Occorre al riguardo preliminarmente rilevare che questa Corte, a proposito dell’ipotesi analoga (sotto tale aspetto) di delega legislativa volta al «riordino» di una materia, ha più volte affermato che, «in mancanza di princípi e criteri direttivi che giustifichino la riforma» della normativa preesistente, la delega «deve essere intesa in un senso minimale, tale da non consentire, di per sé, l’adozione di norme delegate sostanzialmente innovative rispetto al sistema legislativo» (v. la sentenza n. 354 del 1998, richiamata dalle sentenze n. 66 del 2005 e n. 239 del 2003).

Nella specie, la norma censurata si limita a consentire all’autorità governativa di provvedere – con regolamento da emanare ai sensi dell’art. 17, comma 2, della legge n. 400 del 1988 – «al riordino della materia dei giochi e delle scommesse relativi alle corse dei cavalli, per quanto attiene agli aspetti organizzativi, funzionali, fiscali e sanzionatori, nonché al riparto dei proventi», secondo i princípi elencati nella stessa disposizione. Contrariamente a quanto sostenuto dal rimettente, tale norma, non prevedendo alcuna specifica direttiva in ordine ai soggetti passivi di imposta, lascia immutata la disciplina legislativa concernente gli elementi strutturali del suddetto tributo e, quindi, impone al regolamento di delegificazione di mantenere gli stessi soggetti passivi indicati dalla legislazione preesistente. Resta di conseguenza esclusa la denunciata violazione del principio della riserva relativa di legge in tema di prestazioni patrimoniali imposte, sancito dall’art. 23 Cost., e degli altri evocati parametri costituzionali. Il giudice a quo aveva dunque l’obbligo di individuare i soggetti passivi dell’imposta in base alle leggi vigenti in materia.

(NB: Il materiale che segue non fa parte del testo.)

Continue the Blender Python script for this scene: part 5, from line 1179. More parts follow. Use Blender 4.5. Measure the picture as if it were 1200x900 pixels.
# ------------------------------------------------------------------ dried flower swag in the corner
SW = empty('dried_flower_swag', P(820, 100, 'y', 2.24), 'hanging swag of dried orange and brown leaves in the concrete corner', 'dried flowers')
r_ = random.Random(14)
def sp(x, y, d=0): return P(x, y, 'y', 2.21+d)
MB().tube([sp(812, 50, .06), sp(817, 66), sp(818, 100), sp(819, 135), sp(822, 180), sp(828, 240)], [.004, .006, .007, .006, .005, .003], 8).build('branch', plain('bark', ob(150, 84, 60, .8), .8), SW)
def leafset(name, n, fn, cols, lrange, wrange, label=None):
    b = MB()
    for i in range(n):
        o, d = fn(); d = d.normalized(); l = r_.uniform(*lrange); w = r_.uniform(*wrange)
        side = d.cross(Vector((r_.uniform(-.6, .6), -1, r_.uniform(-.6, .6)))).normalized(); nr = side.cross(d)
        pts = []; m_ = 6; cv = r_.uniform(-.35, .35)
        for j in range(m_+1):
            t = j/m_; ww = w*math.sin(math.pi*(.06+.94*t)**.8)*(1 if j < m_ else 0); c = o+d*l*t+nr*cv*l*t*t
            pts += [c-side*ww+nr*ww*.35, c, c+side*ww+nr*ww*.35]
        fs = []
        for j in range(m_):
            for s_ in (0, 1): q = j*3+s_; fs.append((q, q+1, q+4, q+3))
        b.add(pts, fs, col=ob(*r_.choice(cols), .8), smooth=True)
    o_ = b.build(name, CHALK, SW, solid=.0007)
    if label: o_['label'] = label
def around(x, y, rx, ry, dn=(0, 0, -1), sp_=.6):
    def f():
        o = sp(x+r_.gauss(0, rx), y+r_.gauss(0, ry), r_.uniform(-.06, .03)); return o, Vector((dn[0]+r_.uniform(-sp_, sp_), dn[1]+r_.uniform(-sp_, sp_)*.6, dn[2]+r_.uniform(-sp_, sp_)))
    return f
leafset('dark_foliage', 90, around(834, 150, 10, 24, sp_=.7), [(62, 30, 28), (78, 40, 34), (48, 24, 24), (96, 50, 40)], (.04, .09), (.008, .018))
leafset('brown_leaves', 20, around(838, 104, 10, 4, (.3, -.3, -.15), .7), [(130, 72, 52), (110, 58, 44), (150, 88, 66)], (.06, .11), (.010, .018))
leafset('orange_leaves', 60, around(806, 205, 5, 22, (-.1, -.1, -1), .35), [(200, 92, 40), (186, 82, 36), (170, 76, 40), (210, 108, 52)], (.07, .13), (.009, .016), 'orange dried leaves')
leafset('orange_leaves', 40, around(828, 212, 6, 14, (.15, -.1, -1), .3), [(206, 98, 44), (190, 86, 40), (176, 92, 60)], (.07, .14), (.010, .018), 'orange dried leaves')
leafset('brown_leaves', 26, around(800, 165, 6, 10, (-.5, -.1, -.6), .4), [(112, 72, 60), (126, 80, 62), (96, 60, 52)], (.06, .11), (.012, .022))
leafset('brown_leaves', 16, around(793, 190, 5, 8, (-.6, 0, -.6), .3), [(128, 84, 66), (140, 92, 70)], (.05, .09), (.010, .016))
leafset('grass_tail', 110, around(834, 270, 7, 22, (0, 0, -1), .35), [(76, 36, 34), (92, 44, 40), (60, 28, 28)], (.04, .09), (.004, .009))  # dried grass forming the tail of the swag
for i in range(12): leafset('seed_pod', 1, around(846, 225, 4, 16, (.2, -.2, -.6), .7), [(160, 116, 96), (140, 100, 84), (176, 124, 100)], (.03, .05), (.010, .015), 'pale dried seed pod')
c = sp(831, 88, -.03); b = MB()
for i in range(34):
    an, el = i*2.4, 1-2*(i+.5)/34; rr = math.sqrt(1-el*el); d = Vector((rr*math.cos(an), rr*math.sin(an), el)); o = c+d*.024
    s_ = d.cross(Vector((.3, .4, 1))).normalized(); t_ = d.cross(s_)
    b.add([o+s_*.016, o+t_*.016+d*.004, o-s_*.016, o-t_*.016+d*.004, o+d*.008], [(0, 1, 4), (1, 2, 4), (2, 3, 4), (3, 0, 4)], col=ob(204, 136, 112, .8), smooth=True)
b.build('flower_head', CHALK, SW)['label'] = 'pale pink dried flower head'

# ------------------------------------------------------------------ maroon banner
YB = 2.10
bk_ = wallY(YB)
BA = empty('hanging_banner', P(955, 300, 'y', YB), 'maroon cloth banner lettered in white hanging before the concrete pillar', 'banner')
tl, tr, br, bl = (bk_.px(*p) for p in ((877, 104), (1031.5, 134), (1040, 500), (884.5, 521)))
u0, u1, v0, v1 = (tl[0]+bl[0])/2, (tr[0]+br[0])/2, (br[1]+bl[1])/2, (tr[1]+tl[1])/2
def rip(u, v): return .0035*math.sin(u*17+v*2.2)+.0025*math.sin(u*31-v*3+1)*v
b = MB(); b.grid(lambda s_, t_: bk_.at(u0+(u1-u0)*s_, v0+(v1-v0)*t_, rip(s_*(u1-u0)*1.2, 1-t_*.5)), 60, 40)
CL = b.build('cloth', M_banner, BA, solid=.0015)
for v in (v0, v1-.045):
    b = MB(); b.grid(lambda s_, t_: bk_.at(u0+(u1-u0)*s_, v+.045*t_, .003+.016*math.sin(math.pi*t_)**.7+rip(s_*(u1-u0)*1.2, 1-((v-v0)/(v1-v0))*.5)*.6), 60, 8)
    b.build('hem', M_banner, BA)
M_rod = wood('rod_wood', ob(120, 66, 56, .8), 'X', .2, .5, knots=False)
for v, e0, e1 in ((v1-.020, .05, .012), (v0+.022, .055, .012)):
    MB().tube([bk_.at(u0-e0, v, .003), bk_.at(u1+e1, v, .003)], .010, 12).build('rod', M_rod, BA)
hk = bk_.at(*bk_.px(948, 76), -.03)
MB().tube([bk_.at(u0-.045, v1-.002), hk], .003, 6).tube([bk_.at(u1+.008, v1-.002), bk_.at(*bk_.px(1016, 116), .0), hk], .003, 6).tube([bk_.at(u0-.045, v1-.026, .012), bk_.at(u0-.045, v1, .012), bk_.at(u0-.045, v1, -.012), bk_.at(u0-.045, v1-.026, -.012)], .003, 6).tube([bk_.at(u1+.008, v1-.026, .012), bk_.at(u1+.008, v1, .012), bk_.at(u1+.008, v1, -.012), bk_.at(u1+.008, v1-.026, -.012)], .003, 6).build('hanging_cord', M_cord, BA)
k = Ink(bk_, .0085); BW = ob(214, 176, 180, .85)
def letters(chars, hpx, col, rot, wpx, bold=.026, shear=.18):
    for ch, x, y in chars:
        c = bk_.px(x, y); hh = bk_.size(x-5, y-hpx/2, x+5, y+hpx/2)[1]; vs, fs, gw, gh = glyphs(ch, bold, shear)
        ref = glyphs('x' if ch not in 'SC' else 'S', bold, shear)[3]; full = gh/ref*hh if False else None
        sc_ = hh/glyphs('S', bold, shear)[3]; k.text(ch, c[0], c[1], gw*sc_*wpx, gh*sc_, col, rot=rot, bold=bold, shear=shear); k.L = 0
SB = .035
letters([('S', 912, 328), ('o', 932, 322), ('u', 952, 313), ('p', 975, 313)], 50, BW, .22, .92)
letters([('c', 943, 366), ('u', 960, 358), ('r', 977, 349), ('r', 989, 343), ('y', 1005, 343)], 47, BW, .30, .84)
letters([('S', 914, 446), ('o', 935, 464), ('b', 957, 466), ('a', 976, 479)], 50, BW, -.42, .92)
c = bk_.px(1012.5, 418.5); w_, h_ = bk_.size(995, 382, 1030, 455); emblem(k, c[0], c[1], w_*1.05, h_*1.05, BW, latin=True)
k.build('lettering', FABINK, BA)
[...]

3. – La seconda questione sollevata dalla stessa Commissione tributaria, concernente l’art. 17, comma 2, della legge n. 400 del 1988, è inammissibile.

La censura del rimettente si articola in diversi assunti, tra loro strettamente connessi, nessuno dei quali è motivato. Il giudice a quo omette, infatti, sia di esplicitare le ragioni per le quali ritiene di porsi in contrasto con l’unanime opinione dottrinale secondo cui (data anche l’evidente differenza semantica tra i termini “norma” e “principio”) le «norme generali regolatrici della materia» hanno, tendenzialmente, una funzione delimitativa più stringente rispetto ai «princípi e criteri direttivi»; sia di precisare le “norme generali regolatrici della materia” delegificata affette dal dedotto vizio di genericità e delle quali dovrebbe fare applicazione nel giudizio principale. Tali carenze rendono la questione inammissibile per difetto di motivazione sulla rilevanza.

PER QUESTI MOTIVI

LA CORTE COSTITUZIONALE

dichiara non fondata la questione di legittimità costituzionale dell’art. 3, comma 78, della legge 23 dicembre 1996, n. 662 (Misure di razionalizzazione della finanza pubblica), sollevata, in riferimento agli artt. 23, 70, 76 e 77 della Costituzione, dalla Commissione tributaria provinciale di Chieti con l’ordinanza indicata in epigrafe;

dichiara inammissibile la questione di legittimità costituzionale dell’art. 17, comma 2, della legge 23 agosto 1988, n. 400 (Disciplina dell’attività di Governo e ordinamento della Presidenza del Consiglio dei Ministri), sollevata, in riferimento agli artt. 23, 70, 76 e 77 della Costituzione, dalla stessa Commissione tributaria provinciale con l’ordinanza indicata in epigrafe.

Così deciso in Roma, nella sede della Corte costituzionale, Palazzo della Consulta, il 7 luglio 2005.

Piero Alberto CAPOTOSTI, Presidente

Franco GALLO, Redattore

Depositata in Cancelleria il 22 luglio 2005.